According to Instagram, I took this photo 100 weeks ago. |
As scores of eminent and excellent Churchmen are gathered in Rome to discuss how the Church can help to encourage and strengthen families, the city council of Rome has decided to allow wedding ceremonies to be conducted inside public buildings, like the Olympic Stadium and the Colosseum.
Upon reading this bit of news, I could not help but recall what the great J.R.R. Tolkien once wrote to his son Michael in March of 1941: "Nearly all marriages, even happy ones, are mistakes." Still, at first thought, I'm not sure he would have thought a place where people were mauled by lions a good place for a wedding. It certainly isn't very romantic, if you really think about it.
But here we have to ask why Tolkien thought nearly all marriages are mistakes. It is because "almost certainly (in a more perfect world, or even with a little more care in this very imperfect one) both partners might have found more suitable mates."
On second thought, though, maybe the idea to have a wedding at the Colosseum is not such a bad one after all (please note that I say this in ironic jest; I am not advocating for Catholic weddings to be celebrated outside of consecrated churches). Tolkien, after all, rightly acknowledged that happy marriages do exist, but that these are only brought about "by denial, by suffering."

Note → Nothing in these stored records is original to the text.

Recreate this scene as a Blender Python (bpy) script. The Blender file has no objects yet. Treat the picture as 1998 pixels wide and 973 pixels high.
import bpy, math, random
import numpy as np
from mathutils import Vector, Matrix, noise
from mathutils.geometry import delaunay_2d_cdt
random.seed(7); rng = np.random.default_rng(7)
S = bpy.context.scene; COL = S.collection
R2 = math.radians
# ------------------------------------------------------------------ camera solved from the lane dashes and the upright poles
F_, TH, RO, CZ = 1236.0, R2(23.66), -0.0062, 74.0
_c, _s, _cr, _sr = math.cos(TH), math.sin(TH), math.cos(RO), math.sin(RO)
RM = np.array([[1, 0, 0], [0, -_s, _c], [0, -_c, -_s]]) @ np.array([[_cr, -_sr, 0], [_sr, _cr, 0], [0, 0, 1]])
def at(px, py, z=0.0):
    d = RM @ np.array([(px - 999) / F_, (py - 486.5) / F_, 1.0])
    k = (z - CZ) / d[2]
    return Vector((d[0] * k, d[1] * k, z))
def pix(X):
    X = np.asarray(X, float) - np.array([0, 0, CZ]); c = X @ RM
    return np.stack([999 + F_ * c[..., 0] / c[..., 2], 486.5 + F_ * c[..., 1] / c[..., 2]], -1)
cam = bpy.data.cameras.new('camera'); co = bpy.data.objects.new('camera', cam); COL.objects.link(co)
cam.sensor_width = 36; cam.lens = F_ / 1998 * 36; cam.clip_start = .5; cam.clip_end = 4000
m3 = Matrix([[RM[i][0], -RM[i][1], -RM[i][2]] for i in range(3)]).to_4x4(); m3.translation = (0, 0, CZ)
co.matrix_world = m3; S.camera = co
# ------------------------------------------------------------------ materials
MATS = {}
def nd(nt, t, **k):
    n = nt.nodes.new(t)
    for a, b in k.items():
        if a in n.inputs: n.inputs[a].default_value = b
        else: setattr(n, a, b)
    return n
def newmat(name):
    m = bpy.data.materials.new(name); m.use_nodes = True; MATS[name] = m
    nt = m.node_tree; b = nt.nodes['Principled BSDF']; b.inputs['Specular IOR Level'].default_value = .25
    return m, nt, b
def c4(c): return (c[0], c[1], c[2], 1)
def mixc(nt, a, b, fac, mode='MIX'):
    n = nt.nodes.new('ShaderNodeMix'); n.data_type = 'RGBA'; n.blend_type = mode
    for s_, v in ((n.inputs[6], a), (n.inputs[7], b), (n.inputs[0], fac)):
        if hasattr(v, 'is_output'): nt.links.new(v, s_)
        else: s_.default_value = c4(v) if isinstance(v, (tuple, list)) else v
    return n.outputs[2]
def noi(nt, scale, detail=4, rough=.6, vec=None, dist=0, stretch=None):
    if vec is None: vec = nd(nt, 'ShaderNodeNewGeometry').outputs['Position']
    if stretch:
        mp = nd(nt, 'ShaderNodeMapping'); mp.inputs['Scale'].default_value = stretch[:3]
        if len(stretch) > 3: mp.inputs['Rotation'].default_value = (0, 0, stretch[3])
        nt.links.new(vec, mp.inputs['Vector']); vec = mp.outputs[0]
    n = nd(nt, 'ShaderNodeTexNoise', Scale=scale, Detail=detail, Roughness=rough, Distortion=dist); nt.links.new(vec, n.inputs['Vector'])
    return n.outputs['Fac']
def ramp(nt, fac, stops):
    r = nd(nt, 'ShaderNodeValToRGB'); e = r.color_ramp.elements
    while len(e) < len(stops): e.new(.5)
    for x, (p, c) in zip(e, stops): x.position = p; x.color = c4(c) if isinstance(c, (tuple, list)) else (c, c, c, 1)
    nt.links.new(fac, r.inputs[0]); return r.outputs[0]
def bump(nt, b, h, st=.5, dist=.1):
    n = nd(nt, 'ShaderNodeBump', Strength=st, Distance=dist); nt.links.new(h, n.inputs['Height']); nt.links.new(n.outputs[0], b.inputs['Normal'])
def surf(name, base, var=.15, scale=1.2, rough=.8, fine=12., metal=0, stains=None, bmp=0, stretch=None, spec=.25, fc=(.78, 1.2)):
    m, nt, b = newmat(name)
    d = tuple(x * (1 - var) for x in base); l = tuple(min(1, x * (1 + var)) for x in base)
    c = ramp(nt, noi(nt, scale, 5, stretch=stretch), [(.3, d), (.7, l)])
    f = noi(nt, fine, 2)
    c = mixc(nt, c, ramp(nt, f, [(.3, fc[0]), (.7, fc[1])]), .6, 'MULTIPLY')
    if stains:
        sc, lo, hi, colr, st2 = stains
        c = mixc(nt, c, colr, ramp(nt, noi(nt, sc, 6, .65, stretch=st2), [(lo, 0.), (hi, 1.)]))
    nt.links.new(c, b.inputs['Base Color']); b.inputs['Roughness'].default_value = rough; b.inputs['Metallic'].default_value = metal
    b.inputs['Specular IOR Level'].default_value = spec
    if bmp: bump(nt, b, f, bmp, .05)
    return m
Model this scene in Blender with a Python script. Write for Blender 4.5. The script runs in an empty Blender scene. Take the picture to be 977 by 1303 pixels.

He goes on to write to his son a few reflections about marriage that the Synod Fathers, if I may say so, would do well to take up:
John and Edith Tolkien, 1966 Faithfulness in a Christian marriage entails that: great mortification. For a Christian man there is no escape. Marriage may help to sanctify & direct to its proper object his sexual desires; its grace may help him in the struggle; but the struggle remains. It will not satisfy him - as hunger may be kept off by regular meals. It will offer as many difficulties to the purity proper to that state, as it provides easements. No man, however truly he loved his betrothed and bride as a young man, has lived faithful to her as a wife in mind and body without deliberate conscious exercise of the will, without self-denial. Too few are told that - even those brought up 'in the Church' (emphases original). Those outside seem seldom to have heard it. When the glamour wears off, or merely works a bit thin, they think they have made a mistake, and that the real soul-mate is still to find. The real soul-mate too often proves to be the next sexually attractive person that comes along. Someone whom they might indeed very profitably have married, if only --. Hence divorce, to provide the 'if only.' And of course they are quite right: they did make a mistake.
These might sound like rather depressing words for a men then married for 25 years. But there is a glimmer of hope, even of romance, in his words, because, as he says, "the 'real soul-mate' is the one you are actually married to."
Maybe the Colosseum, then, isn't such a bad place for a wedding, after all, inasmuch as it would make abundantly clear that the bride and groom pledge to enter into a shared life of self-denial. The memory of what happened there - particularly the martyrdom of Saint Ignatius of Antioch - would make this abundantly clear.
In his letter to Saint Polycarp, Saint Ignatius wrote that men and women should "form their union with the approval of the bishop, that their marriage may be
according to the Lord, and not after their own lust. Let all things be done to
the honor of God (V)." What can give greater honor to God than a lived in imitation of his Son, who "emptied himself, taking the form of a slave" and "humbled himself, becoming obedient to death, even death on a cross" (Philippians 2:7, 8)?